Wow. Read those words again: Partnership, fellowship, harmony, commonality, and agreement. I don't know about you, but I certainly wouldn't want to enter a marriage that was lacking in any of these areas FROM THE GET GO. In other words, before you even have a chance to disagree on something, you are in disagreement. You are coming from opposite camps, as it were, and the degree of partnership is forever limited, forever handicapped, if your spirits are not both in the Lord.

Christian, you are a temple of God. You have the enormous privilege of being called into the fold of the redeemed. There are many, many differences to face in marriage, differences of temperament, of habits, of viewpoints in many things. What a tragedy if all of the natural differences we bring to marriage are compounded by the irreconcilable difference of SPIRITS!
According to this passage, when a Chrisitan marries, they bring into that marriage the Holy Spirit in them (they are a temple of God); the unbeliever also has a spirit, but it does not contain God. (In fact, according to today's verse, it is the spirit of Belial.)

Some that will argue that the person they are dating is so nice, so "good," even if they are unbelievers, that they must be acceptable partners. However, unless they know Christ, according to GOD, there can be no real partnership. Do you chafe against this? Do you yearn for marriage apart from God's revealed will (the Word)?

Trust him, my sister. He will bring the right mate for you in His time.

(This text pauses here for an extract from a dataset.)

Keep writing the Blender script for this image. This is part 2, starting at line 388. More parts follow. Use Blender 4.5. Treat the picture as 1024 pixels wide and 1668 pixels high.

Wednesday, September 02, 2009


This morning as I gathered my equipment for my quiet time, (pen, notepad, Bible, devotional book), I suddenly realized that there are only two things that are essential for an effective time with the Lord. Two things.

1. ME (YOU)
2. GOD

The astounding thing about this simple realization is that there is never an excuse for anyone not to spend time with the Lord, at His feet, like Mary. We have ourselves (for better or worse); and God is always with us. No matter how busy we are, we can stop at any time and spend at least a few moments with the Savior. This is not an ideal way to expect change in your life, for that requires intention, purposeful listening, studying the Word. But, at its essence, you have yourself, and you can put yourself in a position to seek God. (ie., on your knees, or butt in chair.) Silence around you helps (immensely).

The thing is, some people seem to think that if God is real, (and worth my time) then He'll have to do something to prove it to me. Send a lightning bolt. Invade my mind forcibly, or do SOMETHING really drastic because they are just not convinced He is there, ready to hear them.

Let's review the facts: God has already DRASTICALLY, ONCE FOR ALL TIME, taken these steps:
1. He CREATED this huge, amazing, intricate, beautiful, unfathomable world. The earth and all that is in it is a drastic proof of His existence.
2. He ENTERED His creation in the most vulnerable way possible to experience it as we do--"in every way tempted"--He was born through a VIRGIN (how's that for drastic?), became a wriggling, wrinkled, squalling infant: Very man and very God! I mean, that's drastic, folks! [All you software developers and game creators, it's like you turning yourself into pages of code, a piece of software, so that you could enter the cyberworld as a genuine part of it--putting yourself in the midst of the rest of that code--smack dab in the middle of it--(sort of; there's no perfect analogy to this single, drastic action that God took, because it was SO singular, SO unprecendented, SO compassionate--SO gosh darn DRASTIC--that nothing can fully compare to it in all the world!]

3. This next drastic action requires a small story: The gospels tell of a rich man who daily walked past a poor beggar, paying him little heed. He was too busy with his successful business, thinking of ways to manage his wealth (think: investments, new bank accounts). (Luke 16:20-25)

When he dies suddenly and unexpectedly, and finds himself in a terrible, torturous place, he begs for the poor beggar (named Lazarus) who he sees (surprise!) in the "bosom of Abraham," a euphemism for heaven--to give him a drop of water to help his terrible thirst in that dry and hot place he is in; (thinks of his own needs first). Then, he begs Lazarus-- who is now the one in the enviable position--to return from the dead, go back to earth and to his brothers so that they won't end up in the same horrible place as he has.

This is perfectly understandable; having discovered that his whole life was wasted on erroneous principles of gain and pleasure, he doesn't want his brothers (who he KNOWS are doing the same thing) to end up with the same result. So again he calls to Lazarus the beggar to go and warn his brothers. If one returns from the dead, he says, they will listen! He thinks that returning from the dead would be so drastic that it will get the attention of his hedonist family.

But what does Lazarus tell him? For one thing, it's impossible for him to go back; he's receiving his reward, and there is no way to return to earth. Secondly, and this is the most interesting part, he points out that even if someone were to return from the dead, his family still wouldn't listen. Hmmm.
How does he know this?

He knows this because Jesus has already raised two people from the dead. The other Lazarus, from Bethany (a twist of irony, that this man, who WAS raised from the dead, DID go back, had the same name); And He raised the young man whose mother was weeping for him, an only child, and restored him to life. Did these resurrections make people listen? Some, but not most.

Jesus returned from the dead. He is alive today. Millions of people all over the world attest to this, and I am one of them. He changed my life, and continues to change me as I submit to Him.

You want a God who does DRASTIC things to show you He is real?
You got it!
The question is what are you gonna do about it?

Jesus entered the world of his creation by becoming like you, and then dying for you (through the drastically cruel method of crucifixion) and was raised from the dead. He lives again. These facts, my friend, are drastic.

Now, what will you do with this man/God named Jesus?